The Las Cascadas formation, located on the shore of the Panama Canal, where the fossils of 21-million-year-old Panamacebus were found. Image credit: Jason Head

The new species was named Panamacebus transitus because of its believed movement between continents some 18 million years before the Isthmus of Panama formed 3.5 million years ago. Jonathan Bloch, the lead author of the study, said in a press release that P. transitus is a relative of South and Central America’s capuchin and squirrel monkeys.

“Prior to this discovery, New World monkeys were thought to have evolved in isolation on South America, cut off from North America by a wide seaway,” Bloch said.
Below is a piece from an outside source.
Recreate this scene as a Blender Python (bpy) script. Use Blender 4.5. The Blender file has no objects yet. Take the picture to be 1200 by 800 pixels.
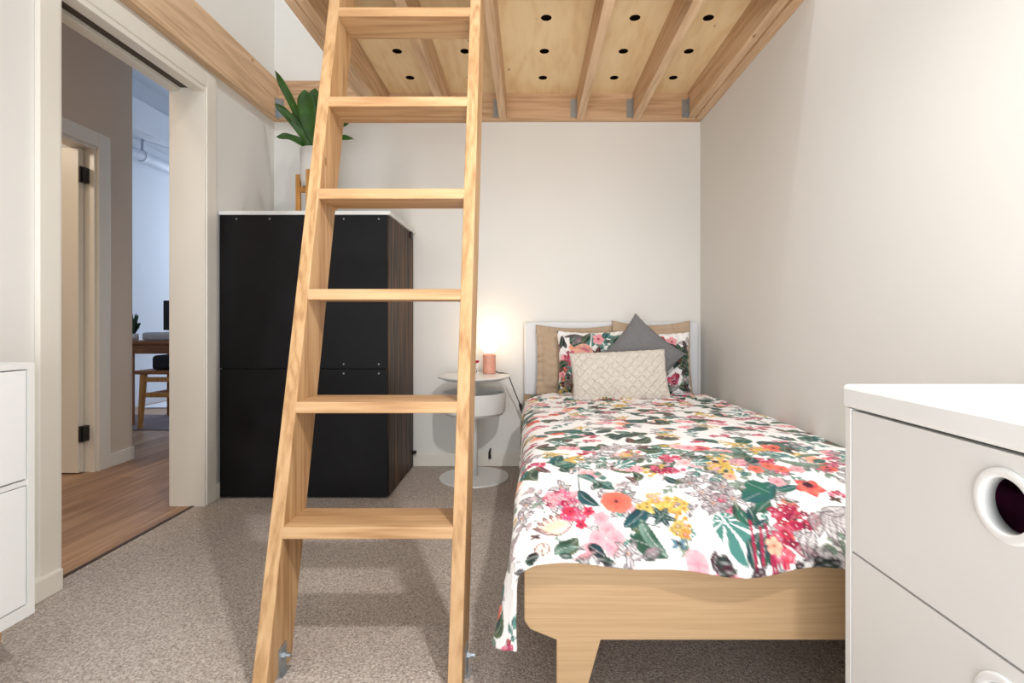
import bpy, bmesh, math, random
import numpy as np
from mathutils import Vector, Matrix, noise

PI = math.pi
scene = bpy.context.scene
COL = scene.collection
random.seed(4)

# ------------------------------------------------------------------ helpers
def srgb(r, g, b):
    def f(c):
        c /= 255.0
        return c / 12.92 if c <= 0.04045 else ((c + 0.055) / 1.055) ** 2.4
    return (f(r), f(g), f(b))

def box(bm, x0, x1, y0, y1, z0, z1):
    vs = [bm.verts.new((x, y, z)) for z in (z0, z1) for y in (y0, y1) for x in (x0, x1)]
    for f in ((0, 2, 3, 1), (4, 5, 7, 6), (0, 1, 5, 4), (2, 6, 7, 3), (0, 4, 6, 2), (1, 3, 7, 5)):
        bm.faces.new([vs[i] for i in f])
    return vs

def prism(bm, pts, axis, a0, a1):
    """closed polygon pts (2-D) extruded along axis 'x','y' or 'z' from a0 to a1"""
    def co(p, a):
        return {'x': (a, p[0], p[1]), 'y': (p[0], a, p[1]), 'z': (p[0], p[1], a)}[axis]
    A = [bm.verts.new(co(p, a0)) for p in pts]
    B = [bm.verts.new(co(p, a1)) for p in pts]
    n = len(pts)
    bm.faces.new(A); bm.faces.new(list(reversed(B)))
    for i in range(n):
        j = (i + 1) % n
        bm.faces.new([A[j], A[i], B[i], B[j]])
    bmesh.ops.recalc_face_normals(bm, faces=bm.faces)

def lathe(bm, prof, c=(0, 0, 0), n=48, axis='z', close=False):
    rings = []
    for r, h in prof:
        ring = []
        for i in range(n):
            a = 2 * PI * i / n
            p = (r * math.cos(a), r * math.sin(a), h)
            if axis == 'x':
                p = (h, p[0], p[1])
            elif axis == 'y':
                p = (p[0], h, p[1])
            ring.append(bm.verts.new((c[0] + p[0], c[1] + p[1], c[2] + p[2])))
        rings.append(ring)
    m = len(rings)
    for k in range(m if close else m - 1):
        A, B = rings[k], rings[(k + 1) % m]
        for i in range(n):
            j = (i + 1) % n
            bm.faces.new([A[i], A[j], B[j], B[i]])
    if not close:
        if prof[0][0] > 1e-5: bm.faces.new(list(reversed(rings[0])))
        if prof[-1][0] > 1e-5: bm.faces.new(rings[-1])
    bmesh.ops.remove_doubles(bm, verts=bm.verts, dist=1e-5)
    bmesh.ops.recalc_face_normals(bm, faces=bm.faces)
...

High-resolution images of the teeth, which were a combination of upper molars, premolars, canines, and incisors, were studied for two years to determine where the species fits into the evolution of the primates.

It is still unclear how the monkeys made the continental voyage or what happened thereafter, but the existence of P. transitus on the continent does pose important questions that researchers are eager to answer. 

The capuchin monkey (Cebus capucinus) is thought to be closely related to Panamacebus transitus. Image credit: Kristen Grace

Bloch tells Nature that the plan now is to return to the place where the teeth were found to hopefully discover more P. transitus fossils. “I would really like to find a skull or parts of the rest of the skeleton,” he said.